The double Irish enables companies to make royalty payments to separate Irish-registered subsidiaries whose parent company is based in another country, allowing them to avoid paying corporate tax.

Taken together with Ireland's corporation tax rate of 12.5 percent, far lower than the EU average, it has prompted plenty of criticism from other EU countries in recent years.

But Noonan insisted that the 12.5 percent rate was "settled policy" and would not change.

The European Commission is currently investigating whether the tax deal between software giant Apple and the Irish government breaks the bloc's rules on state aid, as well as similar cases in the Netherlands and Luxembourg.

Also on Tuesday, EU finance ministers agreed on rules requiring the automatic exchange of bank account information by 2017, in their latest bid to limit tax evasion.

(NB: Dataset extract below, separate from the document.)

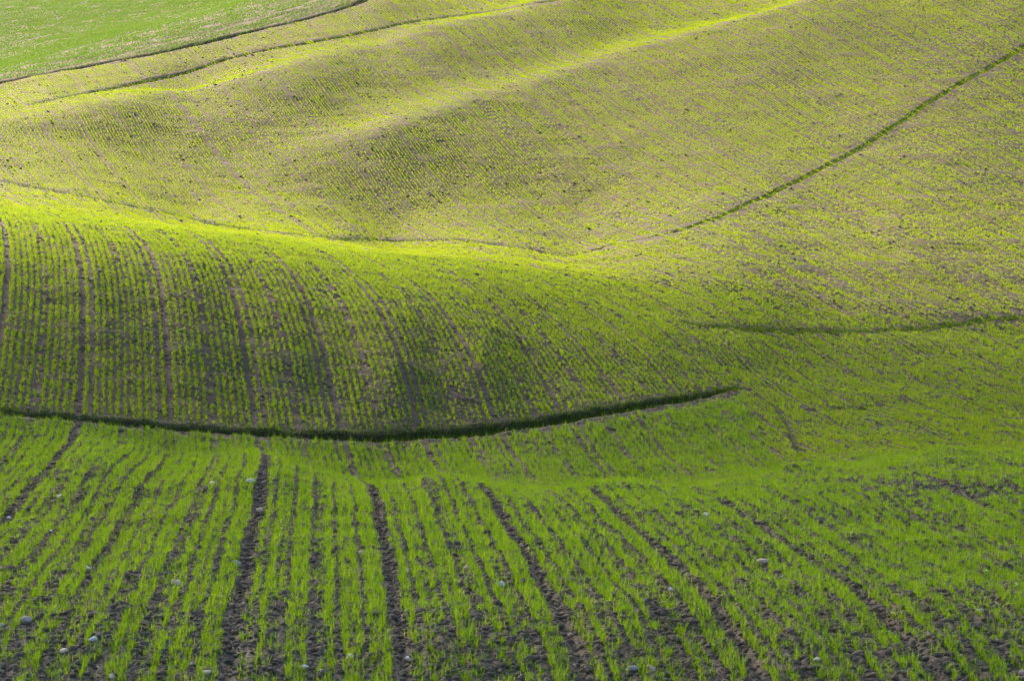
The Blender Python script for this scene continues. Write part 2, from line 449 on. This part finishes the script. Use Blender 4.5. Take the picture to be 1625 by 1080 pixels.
def scatter(name, P, ROT, SCL, IDX, coll):
    """one object of kind stuff: shapes of a library set at the given points"""
    me = mesh_from(name, P, attrs={'rot': ('FLOAT_VECTOR', ROT.astype(np.float32)), 'scl': ('FLOAT_VECTOR', SCL.astype(np.float32)), 'pick': ('INT', IDX.astype(np.int32))})
    o = link(name, me)
    g = bpy.data.node_groups.new(name + '_scatter', 'GeometryNodeTree')
    g.interface.new_socket('Geometry', in_out='INPUT', socket_type='NodeSocketGeometry')
    g.interface.new_socket('Geometry', in_out='OUTPUT', socket_type='NodeSocketGeometry')
    N = g.nodes; Lk = g.links
    gi = N.new('NodeGroupInput'); go = N.new('NodeGroupOutput')
    ip = N.new('GeometryNodeInstanceOnPoints'); ci = N.new('GeometryNodeCollectionInfo')
    ci.inputs['Collection'].default_value = coll; ci.inputs['Separate Children'].default_value = True; ci.inputs['Reset Children'].default_value = True
    def attr(nm, typ):
        a = N.new('GeometryNodeInputNamedAttribute'); a.data_type = typ; a.inputs['Name'].default_value = nm; return a.outputs['Attribute']
    e2r = N.new('FunctionNodeEulerToRotation')
    Lk.new(attr('rot', 'FLOAT_VECTOR'), e2r.inputs[0])
    Lk.new(gi.outputs[0], ip.inputs['Points']); Lk.new(ci.outputs[0], ip.inputs['Instance'])
    ip.inputs['Pick Instance'].default_value = True
    Lk.new(attr('pick', 'INT'), ip.inputs['Instance Index'])
    Lk.new(e2r.outputs[0], ip.inputs['Rotation']); Lk.new(attr('scl', 'FLOAT_VECTOR'), ip.inputs['Scale'])
    Lk.new(ip.outputs[0], go.inputs[0])
    md = o.modifiers.new('scatter', 'NODES'); md.node_group = g
    return o

def in_view(X, Y, Z, mx=140, top=-60, bot=1200):
    px, py = project(X, Y, Z)
    return (px > -mx) & (px < 1625 + mx) & (py > top) & (py < bot)

def clear_of(X, Y, names, margin):
    ok = np.ones(X.shape, bool)
    for k in names:
        D, S, T = line_dist(X, Y, LINES[k], 4.0)
        ok &= (D > DITCHES[k][1] * margin)
    return ok

def behind_boundary(X, Y):
    D, S, T = line_dist(X, Y, LINES['boundary'], 400.0)
    return S > 0

def drill(y0, y1, L, field=None):
    """strip positions along every row between two distances"""
    umin, umax = 1e9, -1e9
    for y in (y0, y1):
        c = float(bend(y)); umin = min(umin, -0.215 * y - c); umax = max(umax, 0.215 * y - c)
    ks = np.arange(math.floor((umin - U0) / ROW), math.ceil((umax - U0) / ROW) + 1)
    slope = np.interp(0.5 * (y0 + y1), _ky, _ks)
    ys = np.arange(y0, y1, L / math.hypot(1, slope) * 0.97)
    K, Yc = np.meshgrid(ks, ys, indexing='ij')
    K = K.ravel(); Yc = Yc.ravel() + RNG.uniform(-.1, .1, K.size) * L
    m = K % BAND
    bandf = _hash(K // BAND, K * 0 + 5, 24)
    keep = (m != 0) | (bandf + 0.35 * vnoise(Yc / 9.0, K * 0.7, 32) > np.where(Yc > 84, 0.66, np.where(Yc < 52, 0.82, 2.0)))
    rowf = 0.75 + 0.3 * _hash(K, K * 0 + 3, 21)
    half = np.where(_hash(K // BAND, K * 0 + 1, 22) > 0.5, 6, 7)
    rowf = np.where(m == half, rowf * 0.32, rowf)
    rowf = np.where(m == 0, 0.55, rowf)
    rowf = np.where((Yc < 50) & ((m == 3) | (m == 9)) & (_hash(K, K * 0 + 6, 26) > 0.2), rowf * (0.44 + 0.40 * np.clip((Yc - 36) / 8, 0, 1)), rowf)
    rowf = np.where((Yc > 80) & (_hash(K, K * 0 + 9, 25) > 0.8), rowf * 0.6, rowf)
    rowf = np.where(_hash(K, K * 0 + 8, 23) > 0.93, rowf * 0.55, rowf)
    inw = np.where(Yc > 52, np.where((K // BAND) % 2 == 0, 0.004, -0.048), 0.012)
    off = np.where(m == 1, inw, np.where(m == BAND - 1, -inw, 0)) + np.where(K % 2 == 0, 0.014, -0.014) * np.clip((52 - Yc) / 6, 0, 1)
    U = U0 + K * ROW + off
    X = U + bend(Yc) + 0.022 * vnoise(Yc / 1.7, K * 0.08, 31) + np.where(Yc < 54, 0.012, 0.006) * vnoise(Yc / 0.5, K * 1.0, 33)
    keep &= np.abs(X) < 0.2 * Yc
    K, Yc, U, X, rowf = K[keep], Yc[keep], U[keep], X[keep], rowf[keep]
    Z = land_z(X, Yc)
    v = in_view(X, Yc, Z)
    K, Yc, U, X, rowf = K[v], Yc[v], U[v], X[v], rowf[v]
    return X, Yc, U, rowf

def place(X, Yc, U, L):
    """ends of each strip on the ground -> position, rotation, length factor"""
    sl = np.interp(Yc, _ky, _ks); h = L / np.sqrt(1 + sl * sl) / 2
    y1 = Yc - h; y2 = Yc + h; dx = X - bend(Yc)
    x1 = dx + bend(y1); x2 = dx + bend(y2)
    z1 = ground(x1, y1); z2 = ground(x2, y2)
    T = np.stack([x2 - x1, y2 - y1, z2 - z1], 1); ln = np.linalg.norm(T, axis=1)
    yaw = np.arctan2(-T[:, 0], T[:, 1]); pit = np.arcsin(T[:, 2] / ln)
    P = np.stack([(x1 + x2) / 2, Yc, (z1 + z2) / 2], 1)
    return P, np.stack([pit, np.zeros_like(pit), yaw], 1), ln / L

BARE = [(polyline([(1250, 770), (1320, 766), (1450, 769), (1640, 797)], 0.3), 0.55, 0.38),
        (polyline([(1330, 738), (1450, 727), (1640, 716)], 0.3), 0.8, 0.30)]
def stand(X, Y, rowf, bias):
    near = np.clip((56 - Y) / 8, 0, 1); far = np.clip((Y - 76) / 10, 0, 1)
    big = vnoise(X / 9.0, Y / 9.0, 43); med = vnoise(X / 2.2, Y / 3.5, 41); sml = vnoise(X / 0.5, Y / 0.9, 42)
    d = rowf * (0.70 + (0.16 + 0.10 * near - 0.06 * far) * med + (0.16 + 0.06 * near - 0.11 * far) * sml + 0.12 * big) + bias
    d = d - 0.05 * np.clip((X - 4) / 12, 0, 1) * far + 0.06 * far - near * 0.16 * np.clip((X - 1.5) / 2, 0, 1) * np.clip((Y - 42) / 3, 0, 1) * (1 + med)
    d = d + near * 0.10 * np.clip((X - 3) / 4, 0, 1) + near * 0.08 * np.clip((Y - 38) / 6, 0, 1) * np.clip((6 - X) / 5, 0, 1) - near * 0.07 * np.clip((33 - Y) / 7, 0, 1)
    for C, wd, amt in BARE:
        D, S, T = line_dist(X, Y, C, 6.0); d = d - amt * np.exp(-(D / wd) ** 2)
    return d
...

At a meeting in Luxembourg, Luxembourg and Austria became the final countries to sign up to legislation, bringing more than six years of negotiations to a close. However, ministers agreed to grant Austria a one-year extension to comply in order to build new IT systems.

Both countries had also refused to sign up unless non-EU banking countries like Switzerland and Liechtenstein agree to apply the standard.

The regime will require banks to disclose the details of accounts belonging to customers who do not reside in the country in which the accounts are held.

"Bank secrecy is dead," outgoing taxation commissioner Algirdas Semeta told reporters following the meeting, adding that the principle of automatic exchange would would be applied "in its widest form."

He added that the EU was "once again, setting the place in international tax developments".

It also makes good on a promise made by EU leaders in March to increase transparency in tax reporting, and would put the EU in line with standards drawn up by the Organisation for Economic Co-operation and Development (OECD) to combat tax fraud.

The EU executive has estimated that European governments lose €1 trillion per year between them as a result of tax fraud.

For his part, Italian finance minister Pier Carlo Padoan, who chaired the meeting, described the agreement as "an international structural reform that will change behaviour, (and) will move taxpayers and companies away from the temptation to evade taxes".